Genozid, Kriegsverbrechen, „ethnische Säuberungen“ und Verbrechen gegen die Menschlichkeit gelten nach „R2P“ nicht als innere Angelegenheiten eines Staates, sondern erfordern das Handeln der Staatengemeinschaft. Wie der Blick auf Nordkorea oder Myanmar, Jemen oder Syrien belegt, ist von der internationalen Schutzverantwortung gegenüber der Zivilbevölkerung wenig zu sehen.

Kritik am "weißen, westlich-normativen Konzept" sind irregeleitet

Angefochten werden die Vereinten Nationen nicht mehr nur von präsäkularen, prädemokratischen Kräften, sondern aktuell auch von irregeleiteten Kritiken am „männlichen, weißen, westlich-normativen“ Ursprung des Konzepts der Menschenrechte oder der internationalen Justiz, wie teils in postkolonialen und identitätspolitischen Diskursen zu hören. So sehr zu begrüßen ist, dass neue Impulse kommen, so wenig dürfen die dazu dienen, die Idee der Menschenrechte auszuhebeln und UN-Kritikern falsche Vorwände zu liefern.
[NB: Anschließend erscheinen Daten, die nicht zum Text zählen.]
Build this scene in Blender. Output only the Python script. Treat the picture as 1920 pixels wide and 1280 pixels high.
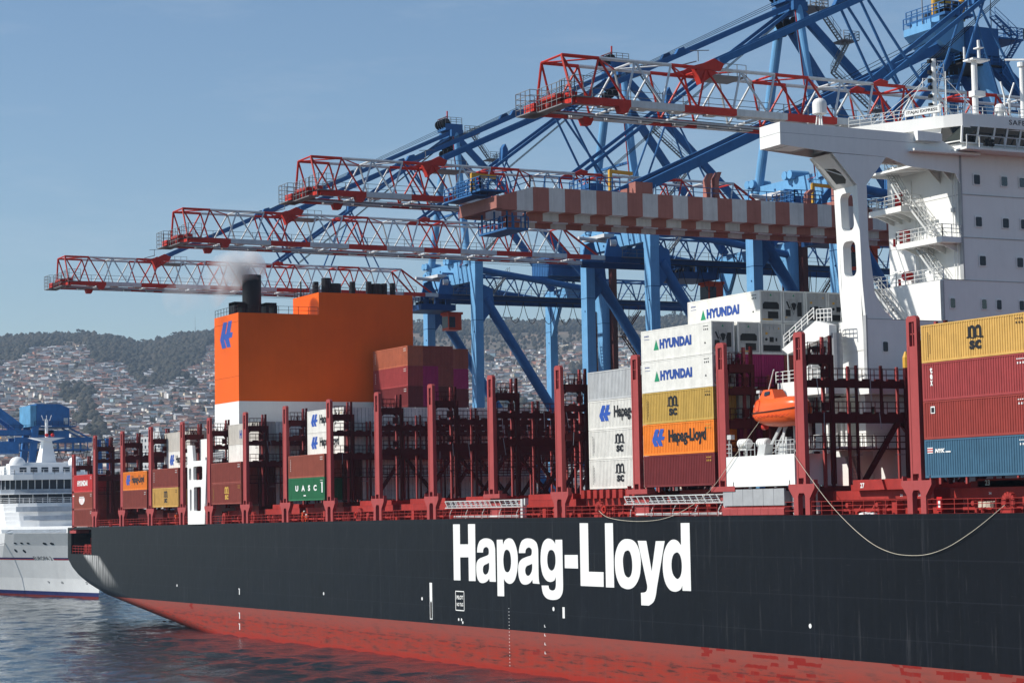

Die Großbaustelle bleibt, und sie muss Baustelle bleiben. Dauerhaftes Verhandeln, Austarieren von Interessen, Blockaden wie Durchbrüche durchziehen die Entwicklung der Vereinten Nationen, zu deren Fortbestehen es keine Alternative geben kann – ebenso wenig wie für deren permanente Reform. Die UN können nur so gut sein wie die Summe ihrer Mitglieder. Je mehr stabile Demokratien sich etablieren, desto wirkmächtiger wird sie. In Zeiten der Bolsonaros, Trumps, Lukaschenkos und Erdogans ist jedes Stärken von Demokratie eine Stärkung der Vereinten Nationen.